Given exercise:
Read the data and repeat it in full, exactly.

* * * * * * * * *

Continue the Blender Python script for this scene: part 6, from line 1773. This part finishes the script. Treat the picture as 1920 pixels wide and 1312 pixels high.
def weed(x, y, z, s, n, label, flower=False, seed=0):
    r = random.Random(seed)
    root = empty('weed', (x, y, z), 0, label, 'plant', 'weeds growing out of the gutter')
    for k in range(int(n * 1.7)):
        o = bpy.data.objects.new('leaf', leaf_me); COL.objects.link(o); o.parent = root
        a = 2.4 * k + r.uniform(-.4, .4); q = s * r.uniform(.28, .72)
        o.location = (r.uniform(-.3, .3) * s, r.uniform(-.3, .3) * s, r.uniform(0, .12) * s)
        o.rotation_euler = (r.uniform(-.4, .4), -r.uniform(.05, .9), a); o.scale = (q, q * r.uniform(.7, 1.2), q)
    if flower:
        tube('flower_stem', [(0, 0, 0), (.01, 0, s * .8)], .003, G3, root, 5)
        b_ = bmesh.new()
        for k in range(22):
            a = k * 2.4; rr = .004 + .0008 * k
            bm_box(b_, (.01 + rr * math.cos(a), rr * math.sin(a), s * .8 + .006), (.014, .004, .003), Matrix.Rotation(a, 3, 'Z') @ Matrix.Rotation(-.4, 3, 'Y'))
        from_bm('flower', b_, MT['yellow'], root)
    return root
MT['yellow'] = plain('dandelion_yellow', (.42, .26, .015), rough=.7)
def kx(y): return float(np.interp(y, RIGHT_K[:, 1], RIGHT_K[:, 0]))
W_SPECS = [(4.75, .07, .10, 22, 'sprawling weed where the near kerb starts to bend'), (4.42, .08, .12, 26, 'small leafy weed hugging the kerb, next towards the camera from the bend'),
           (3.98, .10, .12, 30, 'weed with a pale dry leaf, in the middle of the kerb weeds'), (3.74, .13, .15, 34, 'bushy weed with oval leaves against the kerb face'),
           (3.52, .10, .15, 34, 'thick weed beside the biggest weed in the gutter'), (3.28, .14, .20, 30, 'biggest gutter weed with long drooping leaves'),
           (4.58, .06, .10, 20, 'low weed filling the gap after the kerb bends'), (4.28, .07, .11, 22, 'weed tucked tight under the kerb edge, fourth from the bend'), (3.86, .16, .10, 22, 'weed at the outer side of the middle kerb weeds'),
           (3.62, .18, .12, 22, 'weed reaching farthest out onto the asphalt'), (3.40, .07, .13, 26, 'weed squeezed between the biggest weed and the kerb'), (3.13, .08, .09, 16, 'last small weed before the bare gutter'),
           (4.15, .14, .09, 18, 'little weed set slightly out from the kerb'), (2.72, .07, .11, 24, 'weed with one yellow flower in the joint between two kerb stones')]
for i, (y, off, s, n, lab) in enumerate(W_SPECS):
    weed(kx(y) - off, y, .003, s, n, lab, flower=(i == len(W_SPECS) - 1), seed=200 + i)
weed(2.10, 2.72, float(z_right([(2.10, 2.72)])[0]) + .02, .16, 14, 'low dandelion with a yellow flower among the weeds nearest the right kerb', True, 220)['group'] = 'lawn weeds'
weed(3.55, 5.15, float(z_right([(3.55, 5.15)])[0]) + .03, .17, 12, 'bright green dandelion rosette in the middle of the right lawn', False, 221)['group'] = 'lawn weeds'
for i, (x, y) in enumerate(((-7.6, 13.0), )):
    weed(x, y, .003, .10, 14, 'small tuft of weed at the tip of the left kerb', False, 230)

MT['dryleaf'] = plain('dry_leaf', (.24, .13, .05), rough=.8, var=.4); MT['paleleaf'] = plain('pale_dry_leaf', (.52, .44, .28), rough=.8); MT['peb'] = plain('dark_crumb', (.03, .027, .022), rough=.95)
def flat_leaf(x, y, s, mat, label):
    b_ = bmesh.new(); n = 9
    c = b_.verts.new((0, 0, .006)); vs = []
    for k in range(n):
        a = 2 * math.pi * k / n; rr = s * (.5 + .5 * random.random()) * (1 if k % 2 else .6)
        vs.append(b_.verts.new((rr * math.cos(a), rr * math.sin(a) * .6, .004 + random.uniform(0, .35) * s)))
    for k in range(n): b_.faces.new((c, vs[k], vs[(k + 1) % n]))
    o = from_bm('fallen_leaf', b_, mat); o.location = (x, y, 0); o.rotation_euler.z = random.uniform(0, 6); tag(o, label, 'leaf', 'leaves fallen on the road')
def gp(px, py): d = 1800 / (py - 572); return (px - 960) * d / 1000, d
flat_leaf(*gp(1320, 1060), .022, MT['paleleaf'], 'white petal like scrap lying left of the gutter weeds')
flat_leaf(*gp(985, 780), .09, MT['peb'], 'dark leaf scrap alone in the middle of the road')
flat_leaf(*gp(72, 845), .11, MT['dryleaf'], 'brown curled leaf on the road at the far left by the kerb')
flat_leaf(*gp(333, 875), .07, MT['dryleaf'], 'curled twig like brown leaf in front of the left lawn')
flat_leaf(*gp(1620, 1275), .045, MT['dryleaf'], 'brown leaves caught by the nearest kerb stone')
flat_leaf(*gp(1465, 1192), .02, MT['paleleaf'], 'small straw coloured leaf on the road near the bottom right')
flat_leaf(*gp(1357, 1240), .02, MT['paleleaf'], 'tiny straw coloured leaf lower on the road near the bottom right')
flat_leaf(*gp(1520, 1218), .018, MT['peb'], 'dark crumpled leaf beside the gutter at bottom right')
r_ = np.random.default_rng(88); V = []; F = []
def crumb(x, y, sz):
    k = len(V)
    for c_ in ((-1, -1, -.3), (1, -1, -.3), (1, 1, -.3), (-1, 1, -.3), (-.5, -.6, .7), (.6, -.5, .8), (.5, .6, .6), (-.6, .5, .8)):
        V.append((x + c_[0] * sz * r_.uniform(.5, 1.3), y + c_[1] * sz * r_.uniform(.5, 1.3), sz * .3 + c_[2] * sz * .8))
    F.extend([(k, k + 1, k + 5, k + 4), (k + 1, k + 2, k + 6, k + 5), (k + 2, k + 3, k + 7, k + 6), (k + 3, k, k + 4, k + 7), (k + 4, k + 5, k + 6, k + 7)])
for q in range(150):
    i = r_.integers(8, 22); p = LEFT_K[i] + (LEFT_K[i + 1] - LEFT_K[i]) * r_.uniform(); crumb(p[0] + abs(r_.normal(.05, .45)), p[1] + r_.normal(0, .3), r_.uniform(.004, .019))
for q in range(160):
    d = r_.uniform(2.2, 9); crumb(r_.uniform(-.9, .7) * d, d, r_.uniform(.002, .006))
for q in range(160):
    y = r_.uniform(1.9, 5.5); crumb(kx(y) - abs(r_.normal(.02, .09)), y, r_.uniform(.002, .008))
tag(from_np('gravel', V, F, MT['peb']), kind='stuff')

* * * * * * * * *

Response to the exercise:
Continue the Blender Python script for this scene: part 6, from line 1773. This part finishes the script. Treat the picture as 1920 pixels wide and 1312 pixels high.
def weed(x, y, z, s, n, label, flower=False, seed=0):
    r = random.Random(seed)
    root = empty('weed', (x, y, z), 0, label, 'plant', 'weeds growing out of the gutter')
    for k in range(int(n * 1.7)):
        o = bpy.data.objects.new('leaf', leaf_me); COL.objects.link(o); o.parent = root
        a = 2.4 * k + r.uniform(-.4, .4); q = s * r.uniform(.28, .72)
        o.location = (r.uniform(-.3, .3) * s, r.uniform(-.3, .3) * s, r.uniform(0, .12) * s)
        o.rotation_euler = (r.uniform(-.4, .4), -r.uniform(.05, .9), a); o.scale = (q, q * r.uniform(.7, 1.2), q)
    if flower:
        tube('flower_stem', [(0, 0, 0), (.01, 0, s * .8)], .003, G3, root, 5)
        b_ = bmesh.new()
        for k in range(22):
            a = k * 2.4; rr = .004 + .0008 * k
            bm_box(b_, (.01 + rr * math.cos(a), rr * math.sin(a), s * .8 + .006), (.014, .004, .003), Matrix.Rotation(a, 3, 'Z') @ Matrix.Rotation(-.4, 3, 'Y'))
        from_bm('flower', b_, MT['yellow'], root)
    return root
MT['yellow'] = plain('dandelion_yellow', (.42, .26, .015), rough=.7)
def kx(y): return float(np.interp(y, RIGHT_K[:, 1], RIGHT_K[:, 0]))
W_SPECS = [(4.75, .07, .10, 22, 'sprawling weed where the near kerb starts to bend'), (4.42, .08, .12, 26, 'small leafy weed hugging the kerb, next towards the camera from the bend'),
           (3.98, .10, .12, 30, 'weed with a pale dry leaf, in the middle of the kerb weeds'), (3.74, .13, .15, 34, 'bushy weed with oval leaves against the kerb face'),
           (3.52, .10, .15, 34, 'thick weed beside the biggest weed in the gutter'), (3.28, .14, .20, 30, 'biggest gutter weed with long drooping leaves'),
           (4.58, .06, .10, 20, 'low weed filling the gap after the kerb bends'), (4.28, .07, .11, 22, 'weed tucked tight under the kerb edge, fourth from the bend'), (3.86, .16, .10, 22, 'weed at the outer side of the middle kerb weeds'),
           (3.62, .18, .12, 22, 'weed reaching farthest out onto the asphalt'), (3.40, .07, .13, 26, 'weed squeezed between the biggest weed and the kerb'), (3.13, .08, .09, 16, 'last small weed before the bare gutter'),
           (4.15, .14, .09, 18, 'little weed set slightly out from the kerb'), (2.72, .07, .11, 24, 'weed with one yellow flower in the joint between two kerb stones')]
for i, (y, off, s, n, lab) in enumerate(W_SPECS):
    weed(kx(y) - off, y, .003, s, n, lab, flower=(i == len(W_SPECS) - 1), seed=200 + i)
weed(2.10, 2.72, float(z_right([(2.10, 2.72)])[0]) + .02, .16, 14, 'low dandelion with a yellow flower among the weeds nearest the right kerb', True, 220)['group'] = 'lawn weeds'
weed(3.55, 5.15, float(z_right([(3.55, 5.15)])[0]) + .03, .17, 12, 'bright green dandelion rosette in the middle of the right lawn', False, 221)['group'] = 'lawn weeds'
for i, (x, y) in enumerate(((-7.6, 13.0), )):
    weed(x, y, .003, .10, 14, 'small tuft of weed at the tip of the left kerb', False, 230)

MT['dryleaf'] = plain('dry_leaf', (.24, .13, .05), rough=.8, var=.4); MT['paleleaf'] = plain('pale_dry_leaf', (.52, .44, .28), rough=.8); MT['peb'] = plain('dark_crumb', (.03, .027, .022), rough=.95)
def flat_leaf(x, y, s, mat, label):
    b_ = bmesh.new(); n = 9
    c = b_.verts.new((0, 0, .006)); vs = []
    for k in range(n):
        a = 2 * math.pi * k / n; rr = s * (.5 + .5 * random.random()) * (1 if k % 2 else .6)
        vs.append(b_.verts.new((rr * math.cos(a), rr * math.sin(a) * .6, .004 + random.uniform(0, .35) * s)))
    for k in range(n): b_.faces.new((c, vs[k], vs[(k + 1) % n]))
    o = from_bm('fallen_leaf', b_, mat); o.location = (x, y, 0); o.rotation_euler.z = random.uniform(0, 6); tag(o, label, 'leaf', 'leaves fallen on the road')
def gp(px, py): d = 1800 / (py - 572); return (px - 960) * d / 1000, d
flat_leaf(*gp(1320, 1060), .022, MT['paleleaf'], 'white petal like scrap lying left of the gutter weeds')
flat_leaf(*gp(985, 780), .09, MT['peb'], 'dark leaf scrap alone in the middle of the road')
flat_leaf(*gp(72, 845), .11, MT['dryleaf'], 'brown curled leaf on the road at the far left by the kerb')
flat_leaf(*gp(333, 875), .07, MT['dryleaf'], 'curled twig like brown leaf in front of the left lawn')
flat_leaf(*gp(1620, 1275), .045, MT['dryleaf'], 'brown leaves caught by the nearest kerb stone')
flat_leaf(*gp(1465, 1192), .02, MT['paleleaf'], 'small straw coloured leaf on the road near the bottom right')
flat_leaf(*gp(1357, 1240), .02, MT['paleleaf'], 'tiny straw coloured leaf lower on the road near the bottom right')
flat_leaf(*gp(1520, 1218), .018, MT['peb'], 'dark crumpled leaf beside the gutter at bottom right')
r_ = np.random.default_rng(88); V = []; F = []
def crumb(x, y, sz):
    k = len(V)
    for c_ in ((-1, -1, -.3), (1, -1, -.3), (1, 1, -.3), (-1, 1, -.3), (-.5, -.6, .7), (.6, -.5, .8), (.5, .6, .6), (-.6, .5, .8)):
        V.append((x + c_[0] * sz * r_.uniform(.5, 1.3), y + c_[1] * sz * r_.uniform(.5, 1.3), sz * .3 + c_[2] * sz * .8))
    F.extend([(k, k + 1, k + 5, k + 4), (k + 1, k + 2, k + 6, k + 5), (k + 2, k + 3, k + 7, k + 6), (k + 3, k, k + 4, k + 7), (k + 4, k + 5, k + 6, k + 7)])
for q in range(150):
    i = r_.integers(8, 22); p = LEFT_K[i] + (LEFT_K[i + 1] - LEFT_K[i]) * r_.uniform(); crumb(p[0] + abs(r_.normal(.05, .45)), p[1] + r_.normal(0, .3), r_.uniform(.004, .019))
for q in range(160):
    d = r_.uniform(2.2, 9); crumb(r_.uniform(-.9, .7) * d, d, r_.uniform(.002, .006))
for q in range(160):
    y = r_.uniform(1.9, 5.5); crumb(kx(y) - abs(r_.normal(.02, .09)), y, r_.uniform(.002, .008))
tag(from_np('gravel', V, F, MT['peb']), kind='stuff')